Two separate homes in north Essex have been damaged after runaway cars crashed into them.

In Colchester, a High Woods house faces partial demolition after an automatic car crashed into it.

The elderly home owners, who were just feet away from the impact, today (Tuesday) had to move out of their the house in High Woods, Colchester, to await a building inspection.

In Clacton, elderly neighbours had a lucky escape when a car ploughed through two gardens, wrecking another vehicle and knocking over concrete fence posts.

In the Colchester incident Victor and Margery Haye, both in their 80s, fear the entire front of their Sioux Close home will have to be pulled down and rebuilt.

The crash, yesterday (Monday) morning, happened when a neighbour was working on his Ford Granada with his wife in the passenger seat.

The automatic car suddenly lurched forward and knocked down a garden wall. It then reversed, before shooting forwards, slamming into the house under the kitchen window.

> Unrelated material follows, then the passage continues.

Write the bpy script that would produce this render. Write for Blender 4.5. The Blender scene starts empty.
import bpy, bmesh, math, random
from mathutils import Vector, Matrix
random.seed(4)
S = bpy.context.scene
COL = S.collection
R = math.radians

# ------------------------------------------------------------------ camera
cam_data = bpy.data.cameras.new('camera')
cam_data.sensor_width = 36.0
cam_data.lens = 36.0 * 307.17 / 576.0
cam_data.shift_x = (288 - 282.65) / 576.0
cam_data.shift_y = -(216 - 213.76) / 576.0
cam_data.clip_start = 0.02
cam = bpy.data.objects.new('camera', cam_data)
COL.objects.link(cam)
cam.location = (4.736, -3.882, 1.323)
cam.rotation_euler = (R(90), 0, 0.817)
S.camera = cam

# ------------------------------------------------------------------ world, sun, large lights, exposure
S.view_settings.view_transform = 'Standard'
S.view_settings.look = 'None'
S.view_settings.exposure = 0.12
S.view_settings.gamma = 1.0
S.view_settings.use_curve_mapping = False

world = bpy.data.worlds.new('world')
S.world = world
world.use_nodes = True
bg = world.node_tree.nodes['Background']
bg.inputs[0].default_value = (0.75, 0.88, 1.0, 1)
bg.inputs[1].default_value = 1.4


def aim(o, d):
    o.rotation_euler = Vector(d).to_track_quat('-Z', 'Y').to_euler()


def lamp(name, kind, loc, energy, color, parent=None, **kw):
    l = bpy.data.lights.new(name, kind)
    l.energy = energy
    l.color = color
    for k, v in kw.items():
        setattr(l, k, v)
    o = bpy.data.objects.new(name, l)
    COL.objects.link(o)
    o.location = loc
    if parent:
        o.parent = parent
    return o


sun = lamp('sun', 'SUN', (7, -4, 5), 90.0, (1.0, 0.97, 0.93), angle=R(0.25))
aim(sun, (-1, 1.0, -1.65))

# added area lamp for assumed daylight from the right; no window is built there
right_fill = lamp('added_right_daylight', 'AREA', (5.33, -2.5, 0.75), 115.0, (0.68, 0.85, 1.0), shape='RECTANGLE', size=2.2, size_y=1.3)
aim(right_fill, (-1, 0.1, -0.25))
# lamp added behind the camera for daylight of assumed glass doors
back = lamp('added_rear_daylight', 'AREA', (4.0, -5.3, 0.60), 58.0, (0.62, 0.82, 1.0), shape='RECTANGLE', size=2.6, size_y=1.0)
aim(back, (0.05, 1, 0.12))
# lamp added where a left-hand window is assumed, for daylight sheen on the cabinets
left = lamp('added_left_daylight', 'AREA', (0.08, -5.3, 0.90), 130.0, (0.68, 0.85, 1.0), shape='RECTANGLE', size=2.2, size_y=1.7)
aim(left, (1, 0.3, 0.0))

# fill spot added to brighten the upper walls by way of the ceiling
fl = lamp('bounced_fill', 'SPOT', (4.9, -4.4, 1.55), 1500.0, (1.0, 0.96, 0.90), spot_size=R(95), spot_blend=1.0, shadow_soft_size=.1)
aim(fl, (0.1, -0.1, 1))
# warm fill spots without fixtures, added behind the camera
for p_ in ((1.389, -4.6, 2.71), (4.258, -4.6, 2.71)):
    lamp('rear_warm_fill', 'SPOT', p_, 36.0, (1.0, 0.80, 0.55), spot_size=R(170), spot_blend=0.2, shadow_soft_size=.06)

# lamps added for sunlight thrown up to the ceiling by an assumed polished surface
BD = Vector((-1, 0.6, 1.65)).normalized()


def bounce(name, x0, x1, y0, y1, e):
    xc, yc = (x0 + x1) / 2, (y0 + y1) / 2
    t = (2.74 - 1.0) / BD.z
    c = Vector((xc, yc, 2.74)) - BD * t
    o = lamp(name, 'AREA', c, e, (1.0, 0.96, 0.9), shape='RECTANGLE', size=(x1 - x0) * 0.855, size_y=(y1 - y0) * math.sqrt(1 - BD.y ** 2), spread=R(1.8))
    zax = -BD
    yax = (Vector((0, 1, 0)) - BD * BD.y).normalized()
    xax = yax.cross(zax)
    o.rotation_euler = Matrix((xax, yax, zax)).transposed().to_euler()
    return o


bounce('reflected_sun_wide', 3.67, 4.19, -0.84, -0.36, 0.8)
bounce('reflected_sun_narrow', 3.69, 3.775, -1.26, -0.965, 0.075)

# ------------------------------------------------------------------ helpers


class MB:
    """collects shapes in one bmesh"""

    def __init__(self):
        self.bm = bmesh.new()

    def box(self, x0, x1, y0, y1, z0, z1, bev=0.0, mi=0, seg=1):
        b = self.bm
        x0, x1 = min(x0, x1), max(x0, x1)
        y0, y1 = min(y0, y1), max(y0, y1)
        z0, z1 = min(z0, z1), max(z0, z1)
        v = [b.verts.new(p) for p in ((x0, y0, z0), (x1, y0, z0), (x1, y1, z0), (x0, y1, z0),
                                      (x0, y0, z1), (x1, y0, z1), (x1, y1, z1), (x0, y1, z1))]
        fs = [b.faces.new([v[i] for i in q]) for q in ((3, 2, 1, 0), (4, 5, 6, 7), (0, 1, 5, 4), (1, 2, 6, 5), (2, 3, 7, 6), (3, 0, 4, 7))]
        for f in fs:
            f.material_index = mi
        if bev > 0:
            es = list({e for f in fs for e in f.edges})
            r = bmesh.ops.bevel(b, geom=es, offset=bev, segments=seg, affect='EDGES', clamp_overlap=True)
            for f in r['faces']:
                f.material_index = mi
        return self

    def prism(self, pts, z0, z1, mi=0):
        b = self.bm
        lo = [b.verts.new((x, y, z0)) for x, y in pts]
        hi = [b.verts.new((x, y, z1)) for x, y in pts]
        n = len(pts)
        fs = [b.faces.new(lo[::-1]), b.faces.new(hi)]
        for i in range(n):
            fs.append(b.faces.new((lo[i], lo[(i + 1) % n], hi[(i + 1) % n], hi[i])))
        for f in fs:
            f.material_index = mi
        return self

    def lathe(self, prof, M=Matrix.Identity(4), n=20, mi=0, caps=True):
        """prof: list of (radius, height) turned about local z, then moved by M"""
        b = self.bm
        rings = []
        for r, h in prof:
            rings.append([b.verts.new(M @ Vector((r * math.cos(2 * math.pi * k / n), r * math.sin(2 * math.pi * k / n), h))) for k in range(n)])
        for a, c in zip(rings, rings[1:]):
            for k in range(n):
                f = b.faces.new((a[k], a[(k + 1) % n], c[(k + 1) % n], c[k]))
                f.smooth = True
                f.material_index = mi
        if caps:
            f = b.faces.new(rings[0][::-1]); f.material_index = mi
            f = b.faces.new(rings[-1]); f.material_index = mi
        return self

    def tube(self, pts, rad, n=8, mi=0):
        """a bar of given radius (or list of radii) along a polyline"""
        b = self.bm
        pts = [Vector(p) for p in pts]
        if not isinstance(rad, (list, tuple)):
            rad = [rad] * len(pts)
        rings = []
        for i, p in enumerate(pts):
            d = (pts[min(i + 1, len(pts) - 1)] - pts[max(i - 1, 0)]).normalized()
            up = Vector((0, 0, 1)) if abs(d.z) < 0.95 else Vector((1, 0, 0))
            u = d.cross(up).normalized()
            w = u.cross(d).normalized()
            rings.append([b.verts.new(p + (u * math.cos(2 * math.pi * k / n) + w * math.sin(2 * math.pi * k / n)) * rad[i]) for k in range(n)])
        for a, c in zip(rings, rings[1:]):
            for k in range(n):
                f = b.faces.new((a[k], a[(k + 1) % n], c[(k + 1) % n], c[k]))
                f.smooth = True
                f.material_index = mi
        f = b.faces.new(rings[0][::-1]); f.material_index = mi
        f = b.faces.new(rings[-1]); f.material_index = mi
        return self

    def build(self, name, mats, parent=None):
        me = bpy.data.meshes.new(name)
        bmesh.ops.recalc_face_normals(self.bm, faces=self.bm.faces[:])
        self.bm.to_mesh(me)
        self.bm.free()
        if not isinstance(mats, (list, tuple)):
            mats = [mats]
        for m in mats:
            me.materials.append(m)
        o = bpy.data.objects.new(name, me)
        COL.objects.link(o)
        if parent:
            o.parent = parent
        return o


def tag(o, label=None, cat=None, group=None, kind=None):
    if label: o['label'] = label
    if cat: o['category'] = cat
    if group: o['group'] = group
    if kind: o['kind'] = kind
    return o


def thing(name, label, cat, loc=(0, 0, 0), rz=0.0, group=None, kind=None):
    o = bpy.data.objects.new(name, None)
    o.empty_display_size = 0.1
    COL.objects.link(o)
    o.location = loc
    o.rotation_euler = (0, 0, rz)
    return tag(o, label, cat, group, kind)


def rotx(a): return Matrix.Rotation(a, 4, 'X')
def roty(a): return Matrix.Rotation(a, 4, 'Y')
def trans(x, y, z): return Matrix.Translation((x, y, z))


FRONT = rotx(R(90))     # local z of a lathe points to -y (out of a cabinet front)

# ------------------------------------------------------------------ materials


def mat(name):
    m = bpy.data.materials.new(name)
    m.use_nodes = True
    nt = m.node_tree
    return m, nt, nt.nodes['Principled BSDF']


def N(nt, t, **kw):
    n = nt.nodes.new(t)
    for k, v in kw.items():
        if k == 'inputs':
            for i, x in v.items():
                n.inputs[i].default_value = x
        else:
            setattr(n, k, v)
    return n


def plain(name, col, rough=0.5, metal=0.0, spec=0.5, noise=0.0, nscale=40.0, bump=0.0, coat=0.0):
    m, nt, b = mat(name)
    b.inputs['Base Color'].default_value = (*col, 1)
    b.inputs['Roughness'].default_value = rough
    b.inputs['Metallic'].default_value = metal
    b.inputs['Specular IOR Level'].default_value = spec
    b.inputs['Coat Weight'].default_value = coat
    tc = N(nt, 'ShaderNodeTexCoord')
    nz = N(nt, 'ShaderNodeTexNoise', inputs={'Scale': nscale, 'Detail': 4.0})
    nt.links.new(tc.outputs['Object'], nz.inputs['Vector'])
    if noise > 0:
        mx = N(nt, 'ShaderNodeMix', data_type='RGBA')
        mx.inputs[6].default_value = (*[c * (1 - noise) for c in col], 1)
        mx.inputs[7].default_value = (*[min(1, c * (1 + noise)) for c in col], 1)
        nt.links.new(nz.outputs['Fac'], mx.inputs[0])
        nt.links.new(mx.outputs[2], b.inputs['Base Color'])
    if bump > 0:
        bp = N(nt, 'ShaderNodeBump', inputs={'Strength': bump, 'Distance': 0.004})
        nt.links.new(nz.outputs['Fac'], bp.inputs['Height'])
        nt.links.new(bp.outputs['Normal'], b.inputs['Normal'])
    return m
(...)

About an hour-and-a-half after the crash, cracks started to appear at the front of the house, which had just been repainted, getting worse as the day went on.

The car's owner, Richard Tricker, and his wife Amanda, were not seriously injured. But they said they were very shaken up and upset by their neighbours' plight

In Clacton, the drama started when a Honda Accord was pulling out of Anchor Road into Alton Park Road, Clacton, and collided with the back of a passing Vauxhall Astra.

The collision sent the Honda out of control and into the front garden of a house, knocking down a brand new fence.

Not stopping there, it then went through a concrete post, through a second house's garden gates and into a car which was parked on the drive.

Having badly knocked the back end of the car, shunting it into the garden, the Honda was driven over a wire fence, splitting another concrete post in three before finally getting back onto the road.

The driver then drove off and the car was later found abandoned on the junction of St Osyth Road and Rush Green Road.

Dorothy Higgins, 79, said she and her husband had had a lucky escape. They had been visiting their son's house and were 15 minutes late returning home when the accident happened.

She said had they been on time, her husband would have been in the garden watering the plants at the very spot where the car hit.

Police are trying to trace the driver of the Honda. They would also like to trace the driver of a green Golf GTI, seen in the vicinity at the time, who might be able to help them with their inquires.

Any witnesses should contact PC Kevin Carter at Thorpe Traffic Police on 01255 861455.